Well, I suppose it's not out of the question, but no, the the most likely scenario generally these days for the for the Reserve Bank is to hike and cut in 25 basis point increments.
Um and I think they will be mindful of the fact that this economy is weak. Even though we had some growth improvement last year, we're talking about 1.1% and this whole oil price spike, even without interest rate hiking, looks set to take to to slow our growth back to below 1%. Um that's not a job-creating or you know, a meaningful growth rate at all. So, I think they'll be mindful of that. And when growth is weak, there aren't too many homegrown inflationary pressures in the pipeline. So, I think 25 basis points for now would probably suffice. Yeah. John, if there is peace tomorrow, perhaps peace today, and everybody puts down their weapons, and they open up the straight, it's still going to take a very long time for the effects to wear off. I mean, I would think we're looking at this inflation thing being high for quite a while.
It's it's possible, but let let's say that were to happen today, and oil prices were to go back to, say, $70 a barrel, roughly where they were before the conflict.
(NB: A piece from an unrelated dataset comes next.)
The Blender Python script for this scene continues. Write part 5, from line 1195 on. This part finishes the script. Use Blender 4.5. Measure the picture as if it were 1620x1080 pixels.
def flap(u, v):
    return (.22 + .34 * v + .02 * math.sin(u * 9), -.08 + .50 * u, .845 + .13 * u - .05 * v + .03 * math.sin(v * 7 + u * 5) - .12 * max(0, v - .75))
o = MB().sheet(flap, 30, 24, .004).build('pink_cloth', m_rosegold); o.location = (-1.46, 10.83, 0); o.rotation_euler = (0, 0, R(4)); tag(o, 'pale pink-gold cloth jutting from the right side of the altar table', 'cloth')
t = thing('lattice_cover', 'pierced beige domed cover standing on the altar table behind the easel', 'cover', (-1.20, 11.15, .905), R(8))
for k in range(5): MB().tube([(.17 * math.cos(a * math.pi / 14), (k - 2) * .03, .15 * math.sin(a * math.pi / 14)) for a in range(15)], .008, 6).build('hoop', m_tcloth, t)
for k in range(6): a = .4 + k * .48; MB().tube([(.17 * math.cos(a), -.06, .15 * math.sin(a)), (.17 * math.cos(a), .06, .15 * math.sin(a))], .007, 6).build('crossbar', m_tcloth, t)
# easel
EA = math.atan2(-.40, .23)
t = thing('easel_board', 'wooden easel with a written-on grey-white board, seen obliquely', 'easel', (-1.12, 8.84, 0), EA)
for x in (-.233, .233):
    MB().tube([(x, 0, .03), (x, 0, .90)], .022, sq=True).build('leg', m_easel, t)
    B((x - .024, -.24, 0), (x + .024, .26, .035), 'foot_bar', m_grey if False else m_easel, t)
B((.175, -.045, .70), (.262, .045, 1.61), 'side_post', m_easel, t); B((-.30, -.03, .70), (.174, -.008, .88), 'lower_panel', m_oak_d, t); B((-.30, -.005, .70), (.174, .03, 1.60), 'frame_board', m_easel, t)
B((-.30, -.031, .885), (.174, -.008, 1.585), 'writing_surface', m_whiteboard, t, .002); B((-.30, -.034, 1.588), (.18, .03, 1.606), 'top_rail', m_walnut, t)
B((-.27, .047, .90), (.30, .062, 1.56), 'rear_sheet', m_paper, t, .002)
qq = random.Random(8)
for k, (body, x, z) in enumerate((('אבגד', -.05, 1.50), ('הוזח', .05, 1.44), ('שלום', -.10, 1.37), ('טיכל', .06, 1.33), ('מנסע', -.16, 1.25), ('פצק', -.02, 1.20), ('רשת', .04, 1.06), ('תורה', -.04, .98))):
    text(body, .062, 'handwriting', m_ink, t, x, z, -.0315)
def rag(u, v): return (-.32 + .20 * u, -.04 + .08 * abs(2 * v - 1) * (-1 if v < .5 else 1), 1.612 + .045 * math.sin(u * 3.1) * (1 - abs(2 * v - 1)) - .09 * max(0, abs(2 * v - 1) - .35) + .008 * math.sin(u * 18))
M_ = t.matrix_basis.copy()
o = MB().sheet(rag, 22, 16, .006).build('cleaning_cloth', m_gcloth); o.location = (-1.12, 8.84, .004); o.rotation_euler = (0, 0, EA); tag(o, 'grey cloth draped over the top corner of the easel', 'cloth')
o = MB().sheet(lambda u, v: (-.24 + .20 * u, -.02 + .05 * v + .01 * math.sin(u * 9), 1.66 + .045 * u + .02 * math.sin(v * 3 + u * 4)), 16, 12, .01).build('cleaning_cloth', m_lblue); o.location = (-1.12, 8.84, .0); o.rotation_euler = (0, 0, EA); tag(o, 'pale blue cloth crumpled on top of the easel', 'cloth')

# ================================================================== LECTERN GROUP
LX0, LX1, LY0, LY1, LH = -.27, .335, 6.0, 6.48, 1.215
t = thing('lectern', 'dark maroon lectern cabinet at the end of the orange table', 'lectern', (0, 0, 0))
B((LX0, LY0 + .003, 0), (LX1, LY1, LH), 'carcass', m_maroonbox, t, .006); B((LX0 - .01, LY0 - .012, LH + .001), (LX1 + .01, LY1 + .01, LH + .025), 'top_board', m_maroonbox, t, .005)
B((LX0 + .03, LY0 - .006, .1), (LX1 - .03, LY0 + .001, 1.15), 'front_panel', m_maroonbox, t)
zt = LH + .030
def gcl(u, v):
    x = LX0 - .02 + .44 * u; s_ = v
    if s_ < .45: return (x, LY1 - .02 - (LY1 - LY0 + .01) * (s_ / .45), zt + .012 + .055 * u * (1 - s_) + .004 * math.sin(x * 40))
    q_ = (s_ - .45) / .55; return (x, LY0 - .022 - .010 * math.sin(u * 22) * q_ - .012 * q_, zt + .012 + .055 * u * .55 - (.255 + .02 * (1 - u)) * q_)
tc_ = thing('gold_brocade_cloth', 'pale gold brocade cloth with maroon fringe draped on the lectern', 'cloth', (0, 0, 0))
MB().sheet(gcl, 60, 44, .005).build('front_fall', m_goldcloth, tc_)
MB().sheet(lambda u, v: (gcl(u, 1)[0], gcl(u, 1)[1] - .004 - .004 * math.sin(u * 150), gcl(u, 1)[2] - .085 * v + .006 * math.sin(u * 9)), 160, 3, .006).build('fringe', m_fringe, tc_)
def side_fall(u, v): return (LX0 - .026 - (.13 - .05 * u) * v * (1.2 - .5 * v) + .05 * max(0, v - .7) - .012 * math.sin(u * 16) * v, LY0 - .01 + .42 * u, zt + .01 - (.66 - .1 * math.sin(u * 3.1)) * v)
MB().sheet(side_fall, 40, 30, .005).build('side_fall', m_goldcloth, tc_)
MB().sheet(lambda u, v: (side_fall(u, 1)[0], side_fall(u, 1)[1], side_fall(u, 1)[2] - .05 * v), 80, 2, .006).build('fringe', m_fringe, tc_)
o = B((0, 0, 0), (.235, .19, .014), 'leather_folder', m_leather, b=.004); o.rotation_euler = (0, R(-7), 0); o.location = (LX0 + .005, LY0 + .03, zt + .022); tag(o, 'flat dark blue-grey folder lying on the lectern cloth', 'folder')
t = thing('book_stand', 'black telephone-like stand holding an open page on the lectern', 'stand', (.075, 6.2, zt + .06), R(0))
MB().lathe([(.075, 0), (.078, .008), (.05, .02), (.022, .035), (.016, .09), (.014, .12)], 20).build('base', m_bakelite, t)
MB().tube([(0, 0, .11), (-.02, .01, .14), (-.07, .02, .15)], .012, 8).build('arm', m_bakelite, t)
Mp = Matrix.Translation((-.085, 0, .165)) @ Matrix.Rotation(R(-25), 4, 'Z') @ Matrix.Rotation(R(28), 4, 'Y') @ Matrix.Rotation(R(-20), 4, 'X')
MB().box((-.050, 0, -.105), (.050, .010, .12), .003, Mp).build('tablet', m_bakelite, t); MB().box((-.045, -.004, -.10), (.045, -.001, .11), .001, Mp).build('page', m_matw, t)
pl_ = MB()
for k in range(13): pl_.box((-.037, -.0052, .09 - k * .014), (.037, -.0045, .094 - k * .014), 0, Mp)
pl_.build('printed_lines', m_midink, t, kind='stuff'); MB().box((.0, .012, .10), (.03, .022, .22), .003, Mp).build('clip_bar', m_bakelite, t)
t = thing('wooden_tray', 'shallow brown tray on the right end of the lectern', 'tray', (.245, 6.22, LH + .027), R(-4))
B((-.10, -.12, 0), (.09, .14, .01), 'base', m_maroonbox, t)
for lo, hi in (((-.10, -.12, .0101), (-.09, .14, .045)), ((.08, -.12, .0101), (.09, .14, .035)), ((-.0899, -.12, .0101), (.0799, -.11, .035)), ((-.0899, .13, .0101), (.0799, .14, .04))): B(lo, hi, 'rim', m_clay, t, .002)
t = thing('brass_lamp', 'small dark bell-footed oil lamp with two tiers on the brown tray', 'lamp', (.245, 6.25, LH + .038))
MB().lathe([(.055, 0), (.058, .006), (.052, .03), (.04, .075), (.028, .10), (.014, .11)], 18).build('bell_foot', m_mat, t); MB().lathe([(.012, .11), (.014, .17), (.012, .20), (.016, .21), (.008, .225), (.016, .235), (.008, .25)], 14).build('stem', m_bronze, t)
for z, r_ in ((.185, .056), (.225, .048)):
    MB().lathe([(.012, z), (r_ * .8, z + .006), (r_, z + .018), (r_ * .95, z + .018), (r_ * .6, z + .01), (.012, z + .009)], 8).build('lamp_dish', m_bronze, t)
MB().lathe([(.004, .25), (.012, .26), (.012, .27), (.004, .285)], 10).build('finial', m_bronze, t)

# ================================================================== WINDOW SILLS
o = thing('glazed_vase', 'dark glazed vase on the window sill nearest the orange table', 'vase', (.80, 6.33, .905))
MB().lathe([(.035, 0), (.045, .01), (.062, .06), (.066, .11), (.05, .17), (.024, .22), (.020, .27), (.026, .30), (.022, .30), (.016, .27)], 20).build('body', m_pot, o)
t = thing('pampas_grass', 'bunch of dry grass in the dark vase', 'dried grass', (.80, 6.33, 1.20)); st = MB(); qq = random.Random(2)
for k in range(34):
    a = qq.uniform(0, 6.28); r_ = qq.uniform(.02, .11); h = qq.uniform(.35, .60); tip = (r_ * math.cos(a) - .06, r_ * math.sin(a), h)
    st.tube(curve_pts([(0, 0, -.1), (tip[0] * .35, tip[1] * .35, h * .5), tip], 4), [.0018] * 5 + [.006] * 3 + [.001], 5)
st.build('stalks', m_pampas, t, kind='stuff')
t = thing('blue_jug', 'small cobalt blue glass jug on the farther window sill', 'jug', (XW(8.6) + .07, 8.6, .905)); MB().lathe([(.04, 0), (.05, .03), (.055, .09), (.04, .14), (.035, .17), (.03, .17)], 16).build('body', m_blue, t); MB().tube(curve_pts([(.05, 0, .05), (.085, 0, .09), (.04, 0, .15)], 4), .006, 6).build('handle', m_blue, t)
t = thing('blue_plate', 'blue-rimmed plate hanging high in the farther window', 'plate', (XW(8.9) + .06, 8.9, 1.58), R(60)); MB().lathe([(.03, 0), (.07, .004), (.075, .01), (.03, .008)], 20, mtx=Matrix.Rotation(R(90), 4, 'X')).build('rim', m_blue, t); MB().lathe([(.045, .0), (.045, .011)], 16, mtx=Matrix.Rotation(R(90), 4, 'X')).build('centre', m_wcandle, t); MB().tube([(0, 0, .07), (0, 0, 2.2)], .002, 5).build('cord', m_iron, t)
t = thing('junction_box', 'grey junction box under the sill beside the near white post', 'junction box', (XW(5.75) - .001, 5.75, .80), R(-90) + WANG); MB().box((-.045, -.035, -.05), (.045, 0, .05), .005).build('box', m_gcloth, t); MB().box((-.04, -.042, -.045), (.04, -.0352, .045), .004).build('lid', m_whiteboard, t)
That can Yes, there's still some second-round inflationary impacts which would probably have to work through. You take things like agriculture, industries like agriculture, diesel is a big input there, and of course, fertilizers have been disrupted um because a large chunk of that has to come through the Strait of Hormuz, too.
Uh so, it it it could be a number of months, but I think it were that to happen hypothetically, then you could get a scenario that the Reserve Bank says, "Okay, well, we'll live with uh this bump in inflation, which will take a good number of months to work its way through the figures, and come back to come back down um because there is light at the end of the tunnel." But, at the moment, yes, we we wait for that day. Yeah, let's see what happens.
Worrying times. John, thanks so much for uh chatting to us on Business Lunch this afternoon. I appreciate it.
That was independent economist John Loos.